Ultimately, in its October 2017 decision, the trial court accepted as credible the County's change in assessment of the Summit Property from $5,377,900 to $3,260,600 based on a correction of square footage from 88,000 square feet to 63,150 square feet. Tr. Ct., Slip Op., 10/19/17, at 16; R.R. at 209a.

Regarding the square footage to be used in determining fair market value, the trial court's explanation was as follows:

The Court finds that the County's correction concerning the square footage from 88,000 to 63,150 square feet convincing. [Taxpayers'] appraisal did not specify the amount of square footage that was leased on the subject property, and [Taxpayers] continue to maintain the square footage of 57,000 ([N.T. at 50; R.R. at 68a]). The Court finds that the proper square footage to be 63,150 in that the Court believes the measurement done by the County to be the more accurate process.

Id.

In rejecting Taxpayers' Appraiser's sales comparison approach, the trial court found that Taxpayers' Appraiser's comparisons were not convincing because the properties used were not appropriate for comparison. Tr. Ct., Slip Op., at 17; R.R. at 210a. The trial court concluded (with emphasis added): "In turn, this demonstrates that [Taxpayers] have failed to meet their burden in rebutting the presumption that the property assessment in question is valid." Id.

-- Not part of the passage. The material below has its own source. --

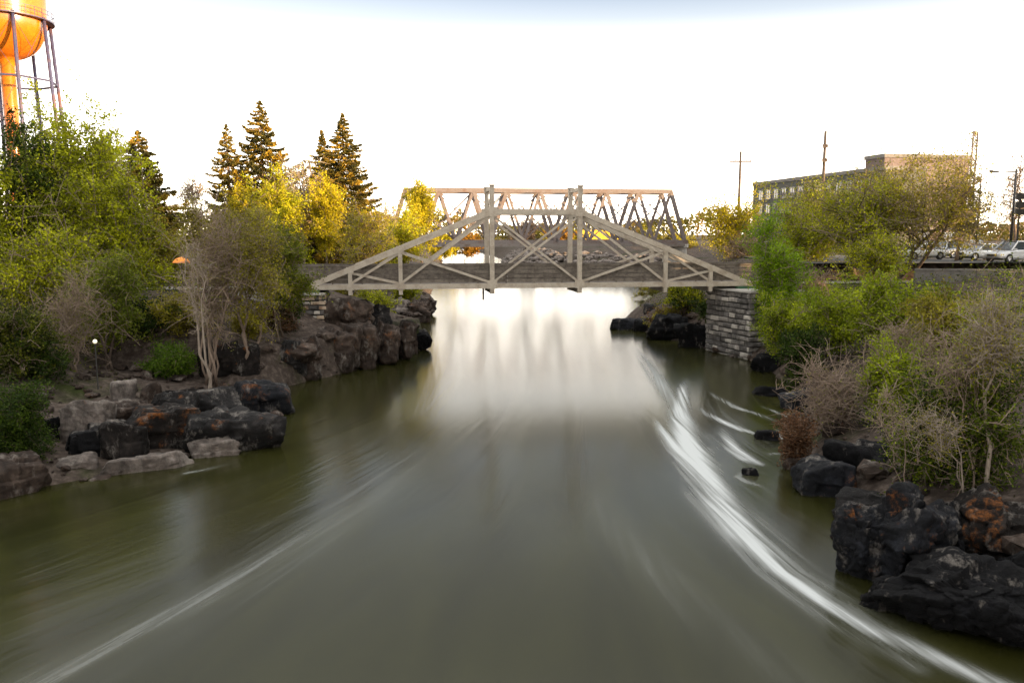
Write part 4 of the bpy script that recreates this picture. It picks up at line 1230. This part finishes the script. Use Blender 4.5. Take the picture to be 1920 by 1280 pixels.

For these reasons, the trial court determined the fair market value of the Summit Property to be $3,260,600. Taxpayers appeal.

Our review of tax assessment appeals is limited to determining whether the trial court committed an error of law, abused its discretion or violated constitutional rights. Jackson v. Bd. of Assessment of Cumberland Cty., 950 A.2d 1081 (Pa. Cmwlth. 2008).

II. Discussion

A. Argument

Taxpayers contend the trial court erred in determining they did not overcome the presumption of validity of the County's assessment where it changed it during trial without presenting any evidence in support of the change. They assert the County assessed the Summit Property at $5,377,900 based on 88,000 square feet of space in the building, but lowered it during the trial to $3,260,600 based on a revised measurement of 63,150 square feet.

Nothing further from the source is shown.